• _To be done_:
Review the lines that follow and copy each one that contains the word "Python".
□ □ □ □ □ □ □
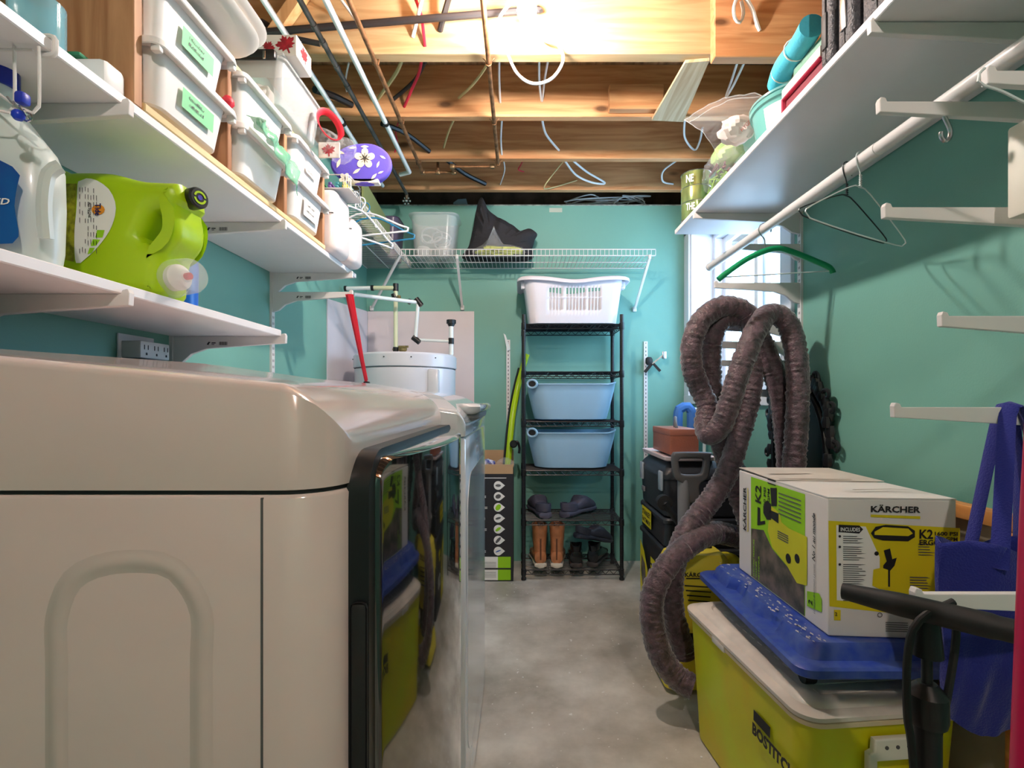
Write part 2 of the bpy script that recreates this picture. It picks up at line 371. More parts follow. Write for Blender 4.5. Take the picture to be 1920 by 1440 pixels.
for a, b, x in ((WY0 + 0.047, ym + 0.03, 1.262), (ym - 0.03, WY1 - 0.047, 1.295)):
    s_ = frame_x(MB(), x, x + 0.03, a, b, WZ0 + 0.047, WZ1 - 0.047, 0.042)
    so = s_.build('window_sash', m_casing, w, smooth=0, bevel=0.003)
    MB().box(x + 0.012, x + 0.016, a + 0.04, b - 0.04, WZ0 + 0.085, WZ1 - 0.085).build('pane', M('window_glass', (0.9, 0.97, 1.0), 0.02, alpha=0.12), so, smooth=0)
MB().lathe([(0.004, 0), (0.012, 0.002), (0.012, 0.01), (0.004, 0.014)], (XR + 0.12, WY1 - 0.012, 1.93), (0, -1, 0), 12).cyl((XR + 0.12, WY1 - 0.02, 1.93), (XR + 0.20, WY1 - 0.03, 2.02), 0.004).build('window_latch', m_black, w)
# white protective panels behind the water heater
struct('trim_1', MB().box(P(690, 0, YB).x, P(889, 0, YB - .006).x, YB - 0.006, YB - 0.001, 1.0, P(0, 584, YB).z), M('white_heat_shield_panel', S(218, 206, 208), 0.4), smooth=0)
struct('trim_2', MB().prism([(2.66, 0.9), (3.355, 0.9), (3.355, P(0, 584, YB).z), (2.66, P(0, 560, 2.66).z)], (XL + 0.001, 0, 0), (0, 1, 0), (0, 0, 1), 0.006), M('white_heat_shield_side', S(214, 208, 216), 0.4), smooth=0)
struct('trim_3', MB().box(P(1030, 0, YB).x, P(1054, 0, YB).x, YB - 0.001, YB + 0.001, P(0, 398, YB).z, P(0, 390, YB).z), M('masking_tape', S(190, 196, 180), 0.7), smooth=0)
# wall rails (slotted standards) with their brackets
def rail_holes(mb, o, u, z0, z1, n):
    pass
def bracket_mb(L, z, y, wall, sgn, t=0.013, deep=0.075):
    k = min(1, L / 0.3)
    pr = [(0, 0), (L - 0.012, 0), (L - 0.009, 0.007), (L, 0.009), (L + 0.003, 0.002), (L + 0.002, -0.020), (L * 0.55, -0.030), (L * 0.30, -0.036), (L * 0.16, -0.048 * k - 0.004), (L * 0.08, -deep * k), (0, -deep * k - 0.008)]
    return MB().prism([(wall + sgn * a, z + b) for a, b in pr], (0, y + t / 2, 0), (1, 0, 0), (0, 0, 1), t)
m_bar = M('printed_barcode_ink', S(40, 38, 42), 0.6)
def standard(label, wall, sgn, y, z0, z1, brs, codes=()):
    t = thing('shelf_support', label, 'shelf bracket rail', (wall, y, z0))
    MB().box(min(wall, wall + sgn * 0.009), max(wall, wall + sgn * 0.009), y - 0.0125, y + 0.0125, z0, z1).build('rail', m_metalwhite, t, smooth=0)
    sl = MB(); z = z0 + 0.02
    while z < z1 - 0.02:
        for dy in (-0.004, 0.004): sl.box(min(wall + sgn * 0.0088, wall + sgn * 0.0094), max(wall + sgn * 0.0088, wall + sgn * 0.0094), y + dy - 0.0012, y + dy + 0.0012, z, z + 0.010)
        z += 0.0254
    sl.build('slots', m_ink, t, smooth=0)
    for i, (L, z) in enumerate(brs):
        b = bracket_mb(L, z, y, wall + sgn * 0.008, sgn).build('bracket', m_metalwhite, t, smooth=0, bevel=0.0015)
        if i in codes:
            c = MB(); x0 = wall + sgn * L * 0.42
            rects = [(k * 0.0022, k * 0.0022 + (0.0014 if k % 3 else 0.0008), 0, 0.010) for k in range(11)]
            c.flats([(a + 0.036, bb + 0.036, p, q_) for a, bb, p, q_ in rects] + [[(0, .002), (.005, 0), (.008, .006), (.012, .008), (.006, .010), (.003, .007)], (0.014, 0.026, 0.005, 0.008), (0.014, 0.022, 0.001, 0.003)], (x0 - (0.03 if sgn > 0 else -0.03), y - 0.0067, z - 0.026), (1, 0, 0), (0, 0, 1))
            c.build('barcode_label', m_bar, b, smooth=0, flat=True)
    return t
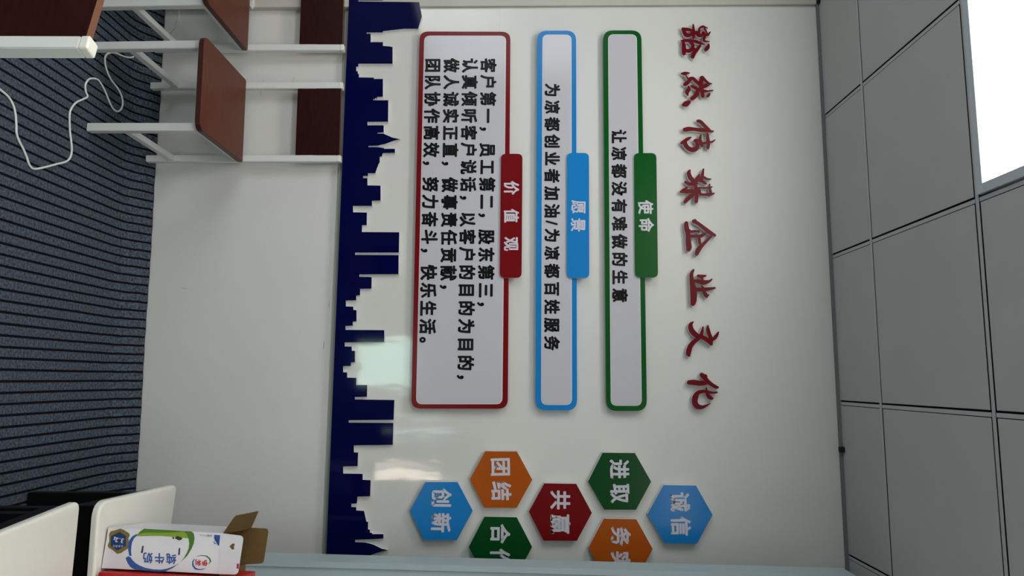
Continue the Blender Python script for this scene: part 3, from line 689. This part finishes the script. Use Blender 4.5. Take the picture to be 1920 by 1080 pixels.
def ctext(s, z0, z1, k1, size6, m, bold=.02, sx=1, ital=0, h=.0009):
    a = Vector(FF.px(*z6(*z0))); b = Vector(FF.px(*z6(*z1))); stp = (b-a)/max(1, k1)
    sz = (Vector(FF.px(*z6(z0[0], z0[1]+size6/2))) - Vector(FF.px(*z6(z0[0], z0[1]-size6/2)))).length
    rot = math.atan2(stp.y, stp.x)
    for k, ch in enumerate(s):
        c = a + stp*k
        o_ = letter('printed_character', FF, ch, c.x, c.y, sz, m, None, bold=bold, rot=rot, sx=sx, ital=ital, h=h)
        o_.data.transform(inv); o_.parent = mb
ctext('3.2', (372,716), (316,708), 2, 62, M['carton'], .03)
ctext('g', (292,702), (262,698), 1, 46, M['carton'], .02)
ctext('优质蛋白', (368,768), (288,768), 3, 24, M['carton'], .0)
# green cap and swoosh
pr('lime_band', Z((585,595),(1000,618),(1030,655),(1036,690),(760,665),(510,668),(540,628)), M['c_lime'])
ringband('green_swoosh', [(985,617),(1060,620),(1085,640),(1093,690),(1085,740),(1060,800),(1020,865),(955,925)], [(985,619),(1015,645),(1032,690),(1040,740),(1034,790),(1015,835),(990,880),(955,925)], M['c_green'], .0006)
ringband('green_swoosh', [(520,655),(560,612),(590,593),(700,600),(850,608),(1000,618)], [(515,662),(560,638),(620,632),(720,634),(850,632),(1000,622)], M['c_green'], .00055)
ringband('blue_swoosh', [(515,645),(470,670),(440,710),(428,760),(430,810),(440,862)], [(520,658),(488,690),(468,730),(460,780),(458,820),(462,868)], M['c_blue'], .0006)
ringband('blue_swoosh', [(428,868),(403,888),(425,940),(450,975),(490,1000),(580,1010),(700,1022),(800,1020),(870,990),(940,940)], [(455,880),(470,905),(500,935),(540,960),(600,985),(680,1000),(760,1003),(820,992),(880,970),(940,940)], M['c_blue'], .0006)
ctext('纯牛奶', (860,895), (625,885), 2, 108, M['c_blue'], .028, ital=-.15)
pr('handle_slot', Z((570,765),(585,765),(575,835),(556,838)), M['c_dark'], .0008, .0012)
pr('handle_slot', Z((935,787),(950,787),(944,857),(929,857)), M['c_dark'], .0008, .0012)
pr('cow_picture', Z((915,665),(960,680),(975,695),(940,712),(915,700),(895,690)), M['c_dark'], .0007, .002)
pr('cow_picture', Z((868,680),(885,676),(892,688),(880,700)), M['c_dark'], .0007, .001)
# round brand mark
ringband('green_arc', [(1110,870),(1160,857),(1215,862),(1250,890),(1260,920),(1235,950)], [(1115,872),(1160,864),(1205,870),(1235,895),(1245,920),(1232,948)], M['c_green'])
ringband('blue_arc', [(1090,890),(1068,925),(1070,965),(1095,1000),(1140,1008),(1180,1000),(1215,980)], [(1092,900),(1080,930),(1085,960),(1105,985),(1140,998),(1178,993),(1215,980)], M['c_blue'])
ctext('伊利', (1195,935), (1128,932), 1, 62, M['c_red'], .035, ital=-.2)
pr('blue_emblem', Z((1290,655),(1350,658),(1345,700),(1338,762),(1328,762),(1330,690),(1288,688)), M['c_blue'], .0006)
ringband('blue_wave', [(1278,725),(1290,742),(1310,752)], [(1280,722),(1294,735),(1312,745)], M['c_blue'])
ctext('学生', (1318,716), (1296,716), 1, 22, M['c_blue'], .0)
ctext('净含量250mL', (1262,664), (1145,660), 7, 22, M['c_dark'], .0, sx=.8)
# folded crease strip beside the top edge
pr('crease', Z((1352,660),(1358,660),(1338,1040),(1330,1040)), M['side'], .0010)

# --- red carton beside it
r0 = W(171, 1069.5, 2, TZ+.001); r1 = W(182.5, 1065.8, 2, TZ+.001)
ry_ = (r1-r0).normalized()
rb = empty('red_carton', tuple(r0)); tagp(rb, 'red carton beside the white milk carton, mostly out of frame', 'carton')
# keep clear of the milk carton: slide it along to its right
base = fr0 + ex*.0065 - ey*.035 + Vector((0, 0, .003+.0457*.20))
RH = .372
RH = .372
def rpart(name, bm, m): bm.transform(Matrix.Translation(-r0)); return obj(name, bm, m, rb)
bm = bmesh.new(); prism(bm, Frame(base, ex, ey), [(0, 0), (.20, 0), (.20, .17), (0, .17)], 0, RH, 0, 0)
bmesh.ops.bevel(bm, geom=list(bm.edges), offset=.0015, segments=2, affect='EDGES'); rpart('carton_body', bm, M['redbox'])
bm = bmesh.new(); prism(bm, Frame(base, ex, ey), [(.001, .084), (.199, .084), (.199, .086), (.001, .086)], RH, RH+.0006, 0, 0); rpart('lid_seam', bm, M['c_dark'])

# --- scuffs on the lower wall: short thin scratches
for pts6, r in (([(495,150),(491,160),(489,172),(489,180)], .0008), ([(552,145),(549,152),(547,160)], .0006), ([(618,565),(617,575)], .001), ([(608,640),(606,655)], .001), ([(340,540),(350,541)], .0006)):
    Q = [W(u, v, 1, -.0008) for u, v in pts6]
    o = obj('scuff', tube(bmesh.new(), Q, r, 4), M['mark'], wf)

# tidy up the text source
bpy.data.objects.remove(_to)
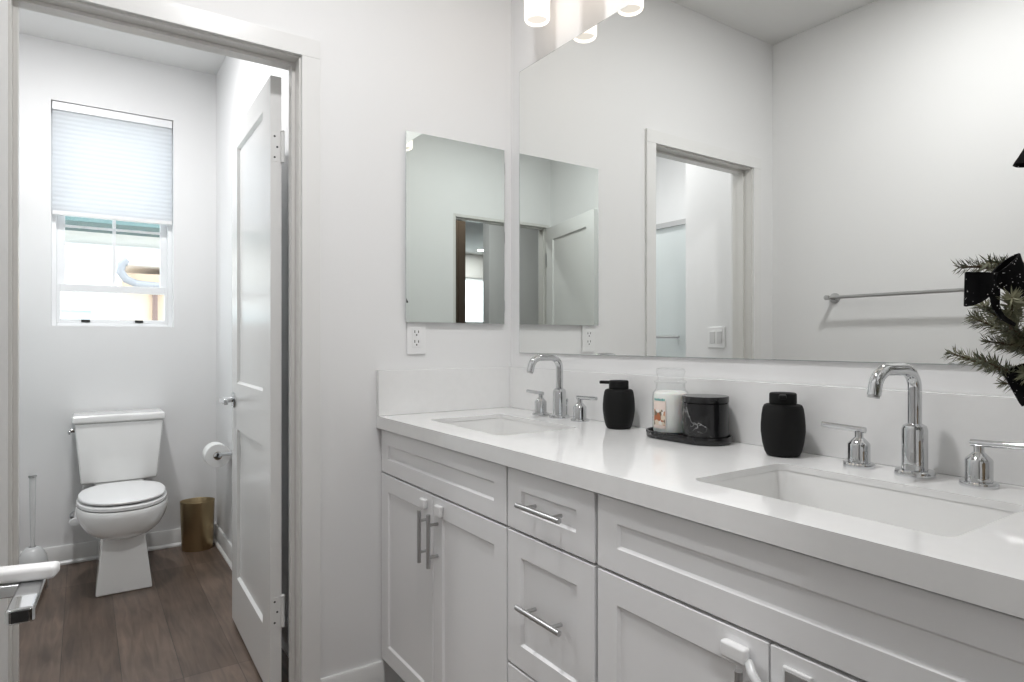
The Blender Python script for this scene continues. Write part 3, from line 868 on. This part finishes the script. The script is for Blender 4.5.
# ------------------------------------------------------------------ mirrors, outlet, switch
b = MB(); b.box(0.064, 1.90, -0.0065, -0.001, 1.125, 2.176, 0.0)
wm = thing('wall_mirror', 'long frameless mirror above the vanity', 'mirror', (0.98, 0, 1.125))
O = (0.98, 0, 1.125)
mk('mirror_glass', MB().box(0.0655, 1.8985, -0.0066, -0.0012, 1.1265, 2.1745), MIRROR, wm, O)
b = MB()
b.box(0.064, 0.0654, -0.0062, -0.0012, 1.125, 2.176); b.box(1.8986, 1.90, -0.0062, -0.0012, 1.125, 2.176)
b.box(0.0655, 1.8985, -0.0062, -0.0012, 1.125, 1.1264); b.box(0.0655, 1.8985, -0.0062, -0.0012, 2.1746, 2.176)
mk('mirror_edge', b, mat('polished_glass_edge', (0.42, 0.45, 0.44), 0.2), wm, O)
MY0, MY1, MZ0, MZ1 = -0.443, -0.042, 1.235, 1.889
O = (0, (MY0 + MY1) / 2, MZ0)
mc = thing('medicine_cabinet', 'mirrored medicine cabinet on the end wall over the outlet', 'medicine cabinet', O)
mk('body', MB().box(0.0005, 0.010, MY0 + 0.006, MY1 - 0.004, MZ0 + 0.006, MZ1 - 0.006), NICKEL, mc, O)
b = MB()
q = 0.006
r0 = [(0.0165, y, z) for y, z in ((MY0, MZ0), (MY1, MZ0), (MY1, MZ1), (MY0, MZ1))]
r1 = [(0.01655, y, z) for y, z in ((MY0 + q, MZ0 + q), (MY1 - q, MZ0 + q), (MY1 - q, MZ1 - q), (MY0 + q, MZ1 - q))]
rb = [(0.0105, y, z) for _, y, z in r0]
b.loft([rb, r0], cap1=False)
md = mk('door_edge', b, MIRROREDGE, mc, O)
md.name = 'mirror_door'
b = MB(); b.loft([r0, r1], cap0=False, cap1=True)
mk('mirror_glass', b, MIRROR2, md, O, smooth=1)
for zc in (1.30, 1.56, 1.82):
    mk('hinge', MB().box(0.001, 0.0155, MY1 - 0.0035, MY1 + 0.004, zc - 0.022, zc + 0.022, 0.001), NICKEL, mc, O)

O = (0.0, -0.400, 1.182)
ot = thing('wall_outlet', 'white duplex outlet below the medicine cabinet', 'outlet', O)
mk('cover_plate', MB().box(0.0003, 0.006, -0.435, -0.365, 1.124, 1.240, 0.002), PLASTIC, ot, O)
mk('socket_insert', MB().box(0.006, 0.0078, -0.417, -0.383, 1.148, 1.216, 0.001), PLASTIC, ot, O)
b = MB()
for zc in (1.199, 1.165):
    b.box(0.0076, 0.0081, -0.4085, -0.4055, zc - 0.001, zc + 0.008); b.box(0.0076, 0.0081, -0.3945, -0.3915, zc - 0.001, zc + 0.007)
    b.lathe([(0.0028, 0.0), (0.0028, 0.0005)], (0.0076, -0.400, zc - 0.008), 'x', 12)
mk('socket_slots', b, SLOT, ot, O)

O = (-0.29, -1.60, 1.19)
sw = thing('light_switch', 'white double light switch plate, seen in the mirror', 'light switch', O)
mk('cover_plate', MB().box(-0.348, -0.232, -1.5997, -1.594, 1.132, 1.248, 0.002), PLASTIC, sw, O)
for dx in (-0.024, 0.024):
    mk('rocker', MB().box(-0.29 + dx - 0.017, -0.29 + dx + 0.017, -1.594, -1.5905, 1.157, 1.223, 0.0015), mat('switch_grey', (0.62, 0.62, 0.62), 0.4), sw, O)

# towel bar on the opposite wall
O = (0.635, YO, 1.378)
tb = thing('towel_bar', 'chrome towel bar on the opposite wall, seen in the mirror', 'towel bar', O)
mk('bar', MB().tube([(0.335, YO + 0.068, 1.378), (0.935, YO + 0.068, 1.378)], 0.008, 18), NICKEL, tb, O)
for x in (0.338, 0.932):
    b = MB(); b.lathe([(0.0, 0.0003), (0.025, 0.0003), (0.025, 0.006), (0.020, 0.009), (0.010, 0.011), (0.010, 0.060), (0.012, 0.062), (0.012, 0.080), (0.0, 0.081)], (x, YO, 1.378), 'y', 24, cap0=False, cap1=False)
    mk('post', b, NICKEL, tb, O)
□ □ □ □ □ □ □
• _The solution_:
Continue the Blender Python script for this scene: part 3, from line 689. This part finishes the script. Use Blender 4.5. Take the picture to be 1920 by 1080 pixels.
The Blender Python script for this scene continues. Write part 3, from line 868 on. This part finishes the script. The script is for Blender 4.5.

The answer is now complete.